Se trata, creo, de dos cosas: por una parte, estamos asistiendo a una mutación, a un cambio de paradigma en las formas de conservación, almacenamiento, cuidado y crítica de la memoria en general y, en particular, de la memoria poética.

Antes, los hombres memorizaban los cantos, se los trasmitían por tradición oral, tanto en la tradición oriental como en la tradición occidental, tanto los hunos como los celtas. Viene la imprenta y los soportes de la memoria se transfiguran, los espacios de la conservación se depositan en los libros, nace la cultura libresca que producen un homo alfabeticus, como lo llama Ivan Illich, que tampoco es el hombre eterno, es un hombre que tiene cuando más mil años; es decir, un poco antes de la invención de la imprenta, cuando Hugo de San-Víctor inventa en forma manuscrita lo que será el libro, y después viene la cultura impresa propiamente dicha; donde para llegar al momento actual estamos en una circunstancia como de transformación y mutación. Por otra parte, los mecanismos de transmisión del cómo escribir, del cómo leer, se han ido erosionando y realmente no siempre sabemos cómo hacerlo.

Por otra parte está la paradoja de que tenemos una gran cantidad de información que nos llega por Internet, o de que vemos grandes bibliotecas como la José Vasconcelos, que aparte de los accidentes o incidentes de obra en material que han distraído 99 por ciento de la atención pública, nadie repara en que finalmente esa bibliotecota sólo es como el cascarón, el cráneo de un cerebro que habría que fortalecer, que es precisamente el de los bibliotecarios, el de la materia de los recursos humanos.

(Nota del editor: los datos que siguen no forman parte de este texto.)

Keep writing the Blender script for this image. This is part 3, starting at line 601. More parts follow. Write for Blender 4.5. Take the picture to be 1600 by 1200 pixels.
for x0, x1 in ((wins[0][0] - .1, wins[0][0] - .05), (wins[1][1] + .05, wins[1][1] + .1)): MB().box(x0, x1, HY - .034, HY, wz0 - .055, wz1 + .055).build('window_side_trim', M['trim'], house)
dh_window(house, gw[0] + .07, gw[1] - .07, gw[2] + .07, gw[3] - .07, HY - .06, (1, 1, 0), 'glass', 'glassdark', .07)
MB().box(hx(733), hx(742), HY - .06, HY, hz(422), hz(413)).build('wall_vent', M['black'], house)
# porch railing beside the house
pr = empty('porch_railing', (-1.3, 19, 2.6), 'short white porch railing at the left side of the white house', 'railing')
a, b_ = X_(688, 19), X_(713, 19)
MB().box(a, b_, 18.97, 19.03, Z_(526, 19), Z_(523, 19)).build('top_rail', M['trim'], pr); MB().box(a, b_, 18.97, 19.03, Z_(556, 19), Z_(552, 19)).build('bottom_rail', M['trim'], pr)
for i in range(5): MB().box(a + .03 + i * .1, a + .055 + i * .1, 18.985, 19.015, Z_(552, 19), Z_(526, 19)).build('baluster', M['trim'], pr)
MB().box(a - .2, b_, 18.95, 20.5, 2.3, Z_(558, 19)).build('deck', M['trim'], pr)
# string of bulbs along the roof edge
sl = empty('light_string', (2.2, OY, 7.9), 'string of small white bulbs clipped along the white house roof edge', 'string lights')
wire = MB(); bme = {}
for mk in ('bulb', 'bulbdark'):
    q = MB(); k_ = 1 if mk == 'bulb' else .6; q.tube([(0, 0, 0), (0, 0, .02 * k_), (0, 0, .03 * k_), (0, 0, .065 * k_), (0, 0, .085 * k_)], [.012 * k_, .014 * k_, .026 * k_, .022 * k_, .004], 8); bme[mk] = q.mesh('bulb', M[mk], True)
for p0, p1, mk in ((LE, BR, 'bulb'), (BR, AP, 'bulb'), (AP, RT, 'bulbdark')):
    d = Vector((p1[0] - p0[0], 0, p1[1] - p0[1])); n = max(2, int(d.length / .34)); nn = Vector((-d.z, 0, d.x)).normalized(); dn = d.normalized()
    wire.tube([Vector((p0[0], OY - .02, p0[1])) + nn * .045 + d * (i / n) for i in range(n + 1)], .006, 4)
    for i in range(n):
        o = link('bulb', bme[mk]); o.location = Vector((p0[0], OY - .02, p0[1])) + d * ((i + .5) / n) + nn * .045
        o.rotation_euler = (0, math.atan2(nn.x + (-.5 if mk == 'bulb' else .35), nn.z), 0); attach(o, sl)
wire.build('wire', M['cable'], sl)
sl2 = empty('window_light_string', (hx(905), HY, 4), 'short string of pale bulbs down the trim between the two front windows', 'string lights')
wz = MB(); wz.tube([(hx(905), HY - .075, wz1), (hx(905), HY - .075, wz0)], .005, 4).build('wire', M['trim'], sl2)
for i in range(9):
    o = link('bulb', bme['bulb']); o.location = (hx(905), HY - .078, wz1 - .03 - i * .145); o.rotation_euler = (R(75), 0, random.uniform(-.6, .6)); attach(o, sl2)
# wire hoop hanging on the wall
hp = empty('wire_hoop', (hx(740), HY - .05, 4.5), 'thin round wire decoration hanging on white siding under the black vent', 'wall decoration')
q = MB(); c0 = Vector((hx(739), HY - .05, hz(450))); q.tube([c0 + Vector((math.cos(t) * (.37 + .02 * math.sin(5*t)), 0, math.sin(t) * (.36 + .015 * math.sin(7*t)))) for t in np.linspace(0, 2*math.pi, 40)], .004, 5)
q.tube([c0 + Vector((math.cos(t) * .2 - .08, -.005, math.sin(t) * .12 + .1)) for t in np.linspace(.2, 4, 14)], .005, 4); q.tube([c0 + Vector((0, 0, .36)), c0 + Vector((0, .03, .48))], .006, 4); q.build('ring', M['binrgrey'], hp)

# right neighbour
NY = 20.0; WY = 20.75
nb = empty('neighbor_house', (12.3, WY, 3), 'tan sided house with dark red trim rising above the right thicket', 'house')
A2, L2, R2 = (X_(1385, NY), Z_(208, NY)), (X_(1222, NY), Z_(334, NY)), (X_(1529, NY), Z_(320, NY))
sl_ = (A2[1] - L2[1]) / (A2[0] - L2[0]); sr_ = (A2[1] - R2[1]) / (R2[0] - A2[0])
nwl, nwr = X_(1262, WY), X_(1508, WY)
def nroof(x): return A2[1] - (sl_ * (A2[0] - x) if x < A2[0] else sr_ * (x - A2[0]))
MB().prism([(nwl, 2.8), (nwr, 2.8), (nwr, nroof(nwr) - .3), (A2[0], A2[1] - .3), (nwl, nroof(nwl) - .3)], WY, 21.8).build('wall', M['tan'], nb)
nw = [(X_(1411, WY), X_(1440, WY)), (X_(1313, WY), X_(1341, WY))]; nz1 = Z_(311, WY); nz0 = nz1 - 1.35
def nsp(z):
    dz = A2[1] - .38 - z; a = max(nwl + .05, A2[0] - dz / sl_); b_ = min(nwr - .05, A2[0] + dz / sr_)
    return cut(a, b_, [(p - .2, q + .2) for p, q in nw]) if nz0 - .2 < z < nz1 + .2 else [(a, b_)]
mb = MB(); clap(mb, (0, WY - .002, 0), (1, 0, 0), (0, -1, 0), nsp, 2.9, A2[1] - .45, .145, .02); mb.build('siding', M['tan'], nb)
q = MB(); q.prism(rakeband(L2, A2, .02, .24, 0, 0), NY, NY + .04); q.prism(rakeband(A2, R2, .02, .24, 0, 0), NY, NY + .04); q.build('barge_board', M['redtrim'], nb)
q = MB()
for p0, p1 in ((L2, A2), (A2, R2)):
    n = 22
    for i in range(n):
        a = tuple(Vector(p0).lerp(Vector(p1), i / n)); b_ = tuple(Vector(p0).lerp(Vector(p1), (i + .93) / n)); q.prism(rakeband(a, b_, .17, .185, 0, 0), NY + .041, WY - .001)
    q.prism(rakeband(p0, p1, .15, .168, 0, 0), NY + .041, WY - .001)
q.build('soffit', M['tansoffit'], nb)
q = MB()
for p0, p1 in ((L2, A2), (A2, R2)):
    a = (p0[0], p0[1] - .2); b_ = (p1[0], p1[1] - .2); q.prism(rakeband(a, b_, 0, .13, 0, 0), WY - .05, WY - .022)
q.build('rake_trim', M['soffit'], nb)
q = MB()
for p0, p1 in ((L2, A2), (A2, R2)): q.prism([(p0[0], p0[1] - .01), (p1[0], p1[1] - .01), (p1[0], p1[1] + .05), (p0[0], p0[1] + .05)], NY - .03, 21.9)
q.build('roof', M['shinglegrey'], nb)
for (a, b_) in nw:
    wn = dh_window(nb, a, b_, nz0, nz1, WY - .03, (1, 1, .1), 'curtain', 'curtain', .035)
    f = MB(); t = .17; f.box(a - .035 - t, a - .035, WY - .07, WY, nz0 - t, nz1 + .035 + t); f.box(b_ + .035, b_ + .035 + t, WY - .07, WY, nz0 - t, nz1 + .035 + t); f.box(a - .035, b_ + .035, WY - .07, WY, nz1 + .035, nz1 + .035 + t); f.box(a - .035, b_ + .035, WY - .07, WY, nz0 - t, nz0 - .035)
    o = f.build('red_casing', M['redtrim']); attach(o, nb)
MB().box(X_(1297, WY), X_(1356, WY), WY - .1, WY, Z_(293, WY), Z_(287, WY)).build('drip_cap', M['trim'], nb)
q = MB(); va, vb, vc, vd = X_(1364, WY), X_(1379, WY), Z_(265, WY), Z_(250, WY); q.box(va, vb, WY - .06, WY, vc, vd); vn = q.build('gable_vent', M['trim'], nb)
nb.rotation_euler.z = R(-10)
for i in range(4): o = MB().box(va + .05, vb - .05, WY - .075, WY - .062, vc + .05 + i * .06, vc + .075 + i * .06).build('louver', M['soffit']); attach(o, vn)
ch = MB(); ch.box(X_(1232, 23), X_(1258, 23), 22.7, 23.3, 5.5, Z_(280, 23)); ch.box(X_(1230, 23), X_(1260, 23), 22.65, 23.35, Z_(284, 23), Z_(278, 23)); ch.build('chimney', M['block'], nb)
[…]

Entonces –y esto es un razonamiento que no es mío, ya lo hacía Daniel Cosío Villegas hace 50 años– hay una alerta en el sentido de que ponemos demasiado énfasis en la obra pública material, la obra negra, y no en el desarrollo sustantivo de los sujetos. Porque si el desarrollo del sujeto se hace real, verdaderamente los resultados son imprevisibles, impredecibles: una vez que alguien sabe hacer las cosas por sí mismo y sabe bajar la información y sabe escribir y leer y sabe qué leer y sabe cómo saber, en ese momento empieza a desdibujarse el espectro del control social.

Considerando esta necesidad de desarrollo de los sujetos, ¿es en el fortalecimiento de la educación donde se puede desarrollar una mejor sociedad?
Creo que ésa es precisamente la apuesta por una futura democracia: el procrear y estimular el desarrollo de los sujetos como participantes, como agentes del cambio, de la conservación, de la memoria, y en ese sentido creo que hay mucho camino por hacer, no por parte del Estado, sino por parte de la sociedad en lo que podíamos llamar –en un término muy amplio– la educación. No hablo de la educación nada más como la adquisición de conocimientos y de procedimientos, sino de la educación en un sentido muy amplio, que incluye las formas convivencia, de civilidad, de autocontrol, y creo que como sociedad tenemos todavía un camino amplio que recorrer.